Repeat the records below exactly.

--

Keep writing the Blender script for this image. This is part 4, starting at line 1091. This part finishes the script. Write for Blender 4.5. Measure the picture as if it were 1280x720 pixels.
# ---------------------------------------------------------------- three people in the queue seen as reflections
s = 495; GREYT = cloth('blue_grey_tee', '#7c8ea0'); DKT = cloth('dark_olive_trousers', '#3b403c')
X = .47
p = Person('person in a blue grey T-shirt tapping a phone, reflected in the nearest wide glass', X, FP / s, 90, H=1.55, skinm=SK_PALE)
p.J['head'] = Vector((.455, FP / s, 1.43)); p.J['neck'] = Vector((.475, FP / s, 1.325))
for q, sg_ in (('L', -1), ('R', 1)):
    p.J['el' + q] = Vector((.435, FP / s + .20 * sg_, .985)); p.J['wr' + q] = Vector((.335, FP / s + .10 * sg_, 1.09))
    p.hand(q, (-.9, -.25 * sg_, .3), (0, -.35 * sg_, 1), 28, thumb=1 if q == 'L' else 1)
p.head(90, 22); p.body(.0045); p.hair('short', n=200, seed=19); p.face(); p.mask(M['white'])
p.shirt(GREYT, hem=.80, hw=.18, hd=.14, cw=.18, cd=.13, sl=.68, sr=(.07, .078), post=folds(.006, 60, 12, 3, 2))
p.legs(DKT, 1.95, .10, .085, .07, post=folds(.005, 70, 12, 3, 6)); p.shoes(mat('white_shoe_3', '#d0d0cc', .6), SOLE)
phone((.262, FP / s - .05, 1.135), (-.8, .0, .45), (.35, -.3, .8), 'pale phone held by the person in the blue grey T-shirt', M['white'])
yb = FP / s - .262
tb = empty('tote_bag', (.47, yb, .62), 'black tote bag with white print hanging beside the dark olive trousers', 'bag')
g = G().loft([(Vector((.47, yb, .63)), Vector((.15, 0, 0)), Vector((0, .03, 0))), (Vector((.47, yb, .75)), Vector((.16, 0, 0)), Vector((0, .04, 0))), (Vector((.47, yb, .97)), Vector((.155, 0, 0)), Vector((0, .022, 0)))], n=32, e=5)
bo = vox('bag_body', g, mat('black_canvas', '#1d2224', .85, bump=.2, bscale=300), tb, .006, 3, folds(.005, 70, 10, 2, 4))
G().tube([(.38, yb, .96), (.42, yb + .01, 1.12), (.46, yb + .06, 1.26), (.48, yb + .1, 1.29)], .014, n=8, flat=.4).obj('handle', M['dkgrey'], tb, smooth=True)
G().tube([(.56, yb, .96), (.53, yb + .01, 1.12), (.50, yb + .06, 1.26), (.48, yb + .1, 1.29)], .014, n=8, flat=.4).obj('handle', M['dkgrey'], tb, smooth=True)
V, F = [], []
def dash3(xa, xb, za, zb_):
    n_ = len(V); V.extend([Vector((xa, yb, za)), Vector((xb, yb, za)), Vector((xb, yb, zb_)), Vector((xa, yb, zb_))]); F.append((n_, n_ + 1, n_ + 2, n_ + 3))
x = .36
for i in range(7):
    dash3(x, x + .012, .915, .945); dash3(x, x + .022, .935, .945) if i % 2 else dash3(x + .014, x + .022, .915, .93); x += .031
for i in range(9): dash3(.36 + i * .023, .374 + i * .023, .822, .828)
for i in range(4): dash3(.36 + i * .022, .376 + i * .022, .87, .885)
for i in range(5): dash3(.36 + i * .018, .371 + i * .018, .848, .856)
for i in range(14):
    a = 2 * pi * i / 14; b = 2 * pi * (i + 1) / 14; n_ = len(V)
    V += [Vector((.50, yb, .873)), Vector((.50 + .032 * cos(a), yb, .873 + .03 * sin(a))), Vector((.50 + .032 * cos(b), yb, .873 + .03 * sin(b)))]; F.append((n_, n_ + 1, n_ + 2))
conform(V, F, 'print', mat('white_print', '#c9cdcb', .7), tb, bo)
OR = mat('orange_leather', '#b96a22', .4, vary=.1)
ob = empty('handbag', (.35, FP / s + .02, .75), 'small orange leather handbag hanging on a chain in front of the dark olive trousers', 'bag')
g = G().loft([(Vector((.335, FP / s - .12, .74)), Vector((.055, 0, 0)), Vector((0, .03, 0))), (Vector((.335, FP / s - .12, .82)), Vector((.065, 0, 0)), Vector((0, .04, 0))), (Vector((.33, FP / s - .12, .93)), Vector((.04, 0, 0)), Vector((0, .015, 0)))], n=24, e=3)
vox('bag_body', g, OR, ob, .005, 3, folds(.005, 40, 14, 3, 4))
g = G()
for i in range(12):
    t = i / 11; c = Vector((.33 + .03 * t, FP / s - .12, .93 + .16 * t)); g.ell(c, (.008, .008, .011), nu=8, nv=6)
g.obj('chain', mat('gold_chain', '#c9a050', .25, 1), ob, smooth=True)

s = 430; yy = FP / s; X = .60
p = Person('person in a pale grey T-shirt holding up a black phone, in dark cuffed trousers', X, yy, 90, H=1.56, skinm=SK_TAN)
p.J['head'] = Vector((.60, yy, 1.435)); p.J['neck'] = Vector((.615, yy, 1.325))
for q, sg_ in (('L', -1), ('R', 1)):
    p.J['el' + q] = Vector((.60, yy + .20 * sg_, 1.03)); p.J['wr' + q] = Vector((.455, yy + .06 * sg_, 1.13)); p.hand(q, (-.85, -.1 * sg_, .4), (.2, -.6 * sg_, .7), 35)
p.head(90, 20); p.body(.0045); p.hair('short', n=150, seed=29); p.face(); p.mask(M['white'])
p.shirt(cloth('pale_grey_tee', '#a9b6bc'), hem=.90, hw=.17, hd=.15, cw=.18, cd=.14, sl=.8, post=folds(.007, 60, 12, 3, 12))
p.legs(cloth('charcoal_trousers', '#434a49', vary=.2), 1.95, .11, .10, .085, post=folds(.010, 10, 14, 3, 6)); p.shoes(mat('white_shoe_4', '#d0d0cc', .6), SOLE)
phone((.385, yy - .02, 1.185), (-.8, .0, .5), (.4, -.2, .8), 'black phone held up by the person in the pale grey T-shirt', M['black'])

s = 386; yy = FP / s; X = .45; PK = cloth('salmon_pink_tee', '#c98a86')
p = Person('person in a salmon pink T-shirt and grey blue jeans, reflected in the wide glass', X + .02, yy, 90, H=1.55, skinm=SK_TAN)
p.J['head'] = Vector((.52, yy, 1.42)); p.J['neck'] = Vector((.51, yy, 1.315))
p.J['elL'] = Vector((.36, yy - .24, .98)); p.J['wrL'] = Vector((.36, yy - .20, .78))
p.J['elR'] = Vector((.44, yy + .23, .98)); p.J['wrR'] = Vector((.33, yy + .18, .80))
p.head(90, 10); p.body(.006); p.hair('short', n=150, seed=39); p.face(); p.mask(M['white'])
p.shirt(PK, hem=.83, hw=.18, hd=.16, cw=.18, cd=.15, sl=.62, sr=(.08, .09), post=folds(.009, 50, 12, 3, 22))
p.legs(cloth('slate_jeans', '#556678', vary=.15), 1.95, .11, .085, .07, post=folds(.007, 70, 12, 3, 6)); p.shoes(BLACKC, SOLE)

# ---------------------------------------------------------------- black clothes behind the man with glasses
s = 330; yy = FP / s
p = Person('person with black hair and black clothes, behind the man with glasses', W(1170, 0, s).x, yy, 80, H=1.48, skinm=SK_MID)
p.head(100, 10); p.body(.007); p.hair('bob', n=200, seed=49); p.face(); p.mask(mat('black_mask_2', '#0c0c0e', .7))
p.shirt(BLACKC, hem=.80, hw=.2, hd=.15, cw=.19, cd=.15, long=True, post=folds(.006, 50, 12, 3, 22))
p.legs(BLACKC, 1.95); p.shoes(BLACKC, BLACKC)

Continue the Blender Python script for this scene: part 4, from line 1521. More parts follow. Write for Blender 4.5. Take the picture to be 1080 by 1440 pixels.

--

## FINAL RESULT
Keep writing the Blender script for this image. This is part 4, starting at line 1091. This part finishes the script. Write for Blender 4.5. Measure the picture as if it were 1280x720 pixels.
# ---------------------------------------------------------------- three people in the queue seen as reflections
s = 495; GREYT = cloth('blue_grey_tee', '#7c8ea0'); DKT = cloth('dark_olive_trousers', '#3b403c')
X = .47
p = Person('person in a blue grey T-shirt tapping a phone, reflected in the nearest wide glass', X, FP / s, 90, H=1.55, skinm=SK_PALE)
p.J['head'] = Vector((.455, FP / s, 1.43)); p.J['neck'] = Vector((.475, FP / s, 1.325))
for q, sg_ in (('L', -1), ('R', 1)):
    p.J['el' + q] = Vector((.435, FP / s + .20 * sg_, .985)); p.J['wr' + q] = Vector((.335, FP / s + .10 * sg_, 1.09))
    p.hand(q, (-.9, -.25 * sg_, .3), (0, -.35 * sg_, 1), 28, thumb=1 if q == 'L' else 1)
p.head(90, 22); p.body(.0045); p.hair('short', n=200, seed=19); p.face(); p.mask(M['white'])
p.shirt(GREYT, hem=.80, hw=.18, hd=.14, cw=.18, cd=.13, sl=.68, sr=(.07, .078), post=folds(.006, 60, 12, 3, 2))
p.legs(DKT, 1.95, .10, .085, .07, post=folds(.005, 70, 12, 3, 6)); p.shoes(mat('white_shoe_3', '#d0d0cc', .6), SOLE)
phone((.262, FP / s - .05, 1.135), (-.8, .0, .45), (.35, -.3, .8), 'pale phone held by the person in the blue grey T-shirt', M['white'])
yb = FP / s - .262
tb = empty('tote_bag', (.47, yb, .62), 'black tote bag with white print hanging beside the dark olive trousers', 'bag')
g = G().loft([(Vector((.47, yb, .63)), Vector((.15, 0, 0)), Vector((0, .03, 0))), (Vector((.47, yb, .75)), Vector((.16, 0, 0)), Vector((0, .04, 0))), (Vector((.47, yb, .97)), Vector((.155, 0, 0)), Vector((0, .022, 0)))], n=32, e=5)
bo = vox('bag_body', g, mat('black_canvas', '#1d2224', .85, bump=.2, bscale=300), tb, .006, 3, folds(.005, 70, 10, 2, 4))
G().tube([(.38, yb, .96), (.42, yb + .01, 1.12), (.46, yb + .06, 1.26), (.48, yb + .1, 1.29)], .014, n=8, flat=.4).obj('handle', M['dkgrey'], tb, smooth=True)
G().tube([(.56, yb, .96), (.53, yb + .01, 1.12), (.50, yb + .06, 1.26), (.48, yb + .1, 1.29)], .014, n=8, flat=.4).obj('handle', M['dkgrey'], tb, smooth=True)
V, F = [], []
def dash3(xa, xb, za, zb_):
    n_ = len(V); V.extend([Vector((xa, yb, za)), Vector((xb, yb, za)), Vector((xb, yb, zb_)), Vector((xa, yb, zb_))]); F.append((n_, n_ + 1, n_ + 2, n_ + 3))
x = .36
for i in range(7):
    dash3(x, x + .012, .915, .945); dash3(x, x + .022, .935, .945) if i % 2 else dash3(x + .014, x + .022, .915, .93); x += .031
for i in range(9): dash3(.36 + i * .023, .374 + i * .023, .822, .828)
for i in range(4): dash3(.36 + i * .022, .376 + i * .022, .87, .885)
for i in range(5): dash3(.36 + i * .018, .371 + i * .018, .848, .856)
for i in range(14):
    a = 2 * pi * i / 14; b = 2 * pi * (i + 1) / 14; n_ = len(V)
    V += [Vector((.50, yb, .873)), Vector((.50 + .032 * cos(a), yb, .873 + .03 * sin(a))), Vector((.50 + .032 * cos(b), yb, .873 + .03 * sin(b)))]; F.append((n_, n_ + 1, n_ + 2))
conform(V, F, 'print', mat('white_print', '#c9cdcb', .7), tb, bo)
OR = mat('orange_leather', '#b96a22', .4, vary=.1)
ob = empty('handbag', (.35, FP / s + .02, .75), 'small orange leather handbag hanging on a chain in front of the dark olive trousers', 'bag')
g = G().loft([(Vector((.335, FP / s - .12, .74)), Vector((.055, 0, 0)), Vector((0, .03, 0))), (Vector((.335, FP / s - .12, .82)), Vector((.065, 0, 0)), Vector((0, .04, 0))), (Vector((.33, FP / s - .12, .93)), Vector((.04, 0, 0)), Vector((0, .015, 0)))], n=24, e=3)
vox('bag_body', g, OR, ob, .005, 3, folds(.005, 40, 14, 3, 4))
g = G()
for i in range(12):
    t = i / 11; c = Vector((.33 + .03 * t, FP / s - .12, .93 + .16 * t)); g.ell(c, (.008, .008, .011), nu=8, nv=6)
g.obj('chain', mat('gold_chain', '#c9a050', .25, 1), ob, smooth=True)

s = 430; yy = FP / s; X = .60
p = Person('person in a pale grey T-shirt holding up a black phone, in dark cuffed trousers', X, yy, 90, H=1.56, skinm=SK_TAN)
p.J['head'] = Vector((.60, yy, 1.435)); p.J['neck'] = Vector((.615, yy, 1.325))
for q, sg_ in (('L', -1), ('R', 1)):
    p.J['el' + q] = Vector((.60, yy + .20 * sg_, 1.03)); p.J['wr' + q] = Vector((.455, yy + .06 * sg_, 1.13)); p.hand(q, (-.85, -.1 * sg_, .4), (.2, -.6 * sg_, .7), 35)
p.head(90, 20); p.body(.0045); p.hair('short', n=150, seed=29); p.face(); p.mask(M['white'])
p.shirt(cloth('pale_grey_tee', '#a9b6bc'), hem=.90, hw=.17, hd=.15, cw=.18, cd=.14, sl=.8, post=folds(.007, 60, 12, 3, 12))
p.legs(cloth('charcoal_trousers', '#434a49', vary=.2), 1.95, .11, .10, .085, post=folds(.010, 10, 14, 3, 6)); p.shoes(mat('white_shoe_4', '#d0d0cc', .6), SOLE)
phone((.385, yy - .02, 1.185), (-.8, .0, .5), (.4, -.2, .8), 'black phone held up by the person in the pale grey T-shirt', M['black'])

s = 386; yy = FP / s; X = .45; PK = cloth('salmon_pink_tee', '#c98a86')
p = Person('person in a salmon pink T-shirt and grey blue jeans, reflected in the wide glass', X + .02, yy, 90, H=1.55, skinm=SK_TAN)
p.J['head'] = Vector((.52, yy, 1.42)); p.J['neck'] = Vector((.51, yy, 1.315))
p.J['elL'] = Vector((.36, yy - .24, .98)); p.J['wrL'] = Vector((.36, yy - .20, .78))
p.J['elR'] = Vector((.44, yy + .23, .98)); p.J['wrR'] = Vector((.33, yy + .18, .80))
p.head(90, 10); p.body(.006); p.hair('short', n=150, seed=39); p.face(); p.mask(M['white'])
p.shirt(PK, hem=.83, hw=.18, hd=.16, cw=.18, cd=.15, sl=.62, sr=(.08, .09), post=folds(.009, 50, 12, 3, 22))
p.legs(cloth('slate_jeans', '#556678', vary=.15), 1.95, .11, .085, .07, post=folds(.007, 70, 12, 3, 6)); p.shoes(BLACKC, SOLE)

# ---------------------------------------------------------------- black clothes behind the man with glasses
s = 330; yy = FP / s
p = Person('person with black hair and black clothes, behind the man with glasses', W(1170, 0, s).x, yy, 80, H=1.48, skinm=SK_MID)
p.head(100, 10); p.body(.007); p.hair('bob', n=200, seed=49); p.face(); p.mask(mat('black_mask_2', '#0c0c0e', .7))
p.shirt(BLACKC, hem=.80, hw=.2, hd=.15, cw=.19, cd=.15, long=True, post=folds(.006, 50, 12, 3, 22))
p.legs(BLACKC, 1.95); p.shoes(BLACKC, BLACKC)

Continue the Blender Python script for this scene: part 4, from line 1521. More parts follow. Write for Blender 4.5. Take the picture to be 1080 by 1440 pixels.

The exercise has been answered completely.